Phase 2: Integration 3–6 months

  1. Automate Pipeline Gates: Security scans become mandatory and blocking. Review approvals required before merge. Risk classification automated where possible.
  2. Generate Audit Artifacts: Automate creation of security reports, test coverage summaries, and deployment records. Store in accessible, searchable repository.
  3. Train Teams: Educate developers on governance requirements. Train reviewers on AI-specific review focus areas. Align all teams on ownership expectations.
  4. Establish Metrics: Track scan pass/fail rates, review cycle times, and coverage metrics. Use data to refine policies and identify friction points.

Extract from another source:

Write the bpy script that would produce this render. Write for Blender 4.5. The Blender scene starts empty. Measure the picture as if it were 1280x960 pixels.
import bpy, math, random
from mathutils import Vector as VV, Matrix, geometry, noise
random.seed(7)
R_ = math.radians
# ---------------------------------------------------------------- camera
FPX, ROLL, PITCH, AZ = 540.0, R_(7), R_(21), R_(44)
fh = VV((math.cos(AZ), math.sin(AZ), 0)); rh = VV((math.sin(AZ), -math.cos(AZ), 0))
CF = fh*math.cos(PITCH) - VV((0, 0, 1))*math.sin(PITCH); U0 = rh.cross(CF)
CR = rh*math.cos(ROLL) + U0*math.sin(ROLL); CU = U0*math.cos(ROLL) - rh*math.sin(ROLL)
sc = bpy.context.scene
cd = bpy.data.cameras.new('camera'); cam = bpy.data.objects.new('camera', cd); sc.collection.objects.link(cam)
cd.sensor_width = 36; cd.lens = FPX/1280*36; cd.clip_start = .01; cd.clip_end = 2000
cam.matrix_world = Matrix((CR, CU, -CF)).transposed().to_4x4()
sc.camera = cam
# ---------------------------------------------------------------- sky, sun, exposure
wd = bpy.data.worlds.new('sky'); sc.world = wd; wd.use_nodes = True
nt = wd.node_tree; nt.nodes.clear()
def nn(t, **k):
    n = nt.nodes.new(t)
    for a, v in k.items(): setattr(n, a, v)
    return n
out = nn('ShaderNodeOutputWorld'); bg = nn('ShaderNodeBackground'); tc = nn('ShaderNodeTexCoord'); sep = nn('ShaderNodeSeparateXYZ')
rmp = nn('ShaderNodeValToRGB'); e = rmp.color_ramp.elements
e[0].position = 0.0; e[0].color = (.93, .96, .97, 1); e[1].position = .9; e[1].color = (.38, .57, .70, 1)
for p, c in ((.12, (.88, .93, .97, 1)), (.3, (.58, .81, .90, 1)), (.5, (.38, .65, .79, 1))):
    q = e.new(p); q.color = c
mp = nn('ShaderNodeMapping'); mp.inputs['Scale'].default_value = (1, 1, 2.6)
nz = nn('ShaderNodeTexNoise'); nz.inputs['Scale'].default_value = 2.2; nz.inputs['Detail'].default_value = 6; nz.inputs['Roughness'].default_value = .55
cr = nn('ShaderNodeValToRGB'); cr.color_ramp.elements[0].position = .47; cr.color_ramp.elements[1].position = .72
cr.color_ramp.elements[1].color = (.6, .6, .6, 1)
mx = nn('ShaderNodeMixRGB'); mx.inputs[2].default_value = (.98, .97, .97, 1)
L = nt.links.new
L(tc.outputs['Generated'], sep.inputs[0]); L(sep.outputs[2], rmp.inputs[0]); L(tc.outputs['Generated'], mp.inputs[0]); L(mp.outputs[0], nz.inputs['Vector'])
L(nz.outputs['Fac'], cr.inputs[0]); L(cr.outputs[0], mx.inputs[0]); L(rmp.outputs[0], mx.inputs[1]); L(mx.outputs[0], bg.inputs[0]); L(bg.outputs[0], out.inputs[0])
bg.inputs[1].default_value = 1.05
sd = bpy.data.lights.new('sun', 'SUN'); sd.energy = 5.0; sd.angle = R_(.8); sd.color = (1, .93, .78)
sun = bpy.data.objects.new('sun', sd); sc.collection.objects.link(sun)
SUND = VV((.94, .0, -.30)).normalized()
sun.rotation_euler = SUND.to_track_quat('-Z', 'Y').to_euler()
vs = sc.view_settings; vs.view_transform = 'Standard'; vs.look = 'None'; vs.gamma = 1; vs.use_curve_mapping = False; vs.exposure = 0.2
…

Phase 3: Maturation 6–12 months

  1. Refine Based on Data: Adjust risk classification based on actual incidents and near-misses. Tune scan sensitivity to reduce false positives. Optimise review requirements.
  2. Expand Automation: Implement DAST for web applications. Add compliance-specific scans if required. Automate audit report generation for stakeholders.
  3. Continuous Improvement: Regular retrospectives on governance effectiveness. Feedback loops from incidents to policy updates. Evolve with AI capability growth.
  4. Framework Alignment: If pursuing certification, map existing practices to framework requirements. Address gaps systematically. Otherwise, continue pragmatic adoption of useful principles.

The Governance Mindset

Good governance enables speed—it doesn't impede it. When developers trust that automated gates catch problems, they move faster with confidence. When reviewers focus on what matters, reviews complete quickly. When audit trails generate automatically, compliance becomes effortless. The goal isn't to slow down AI-assisted development. It's to make accelerated development sustainable, secure, and auditable. Start with what matters—outcomes—not with what's familiar—process. Build governance that answers "did we build the right thing correctly?" rather than "how did we build it?"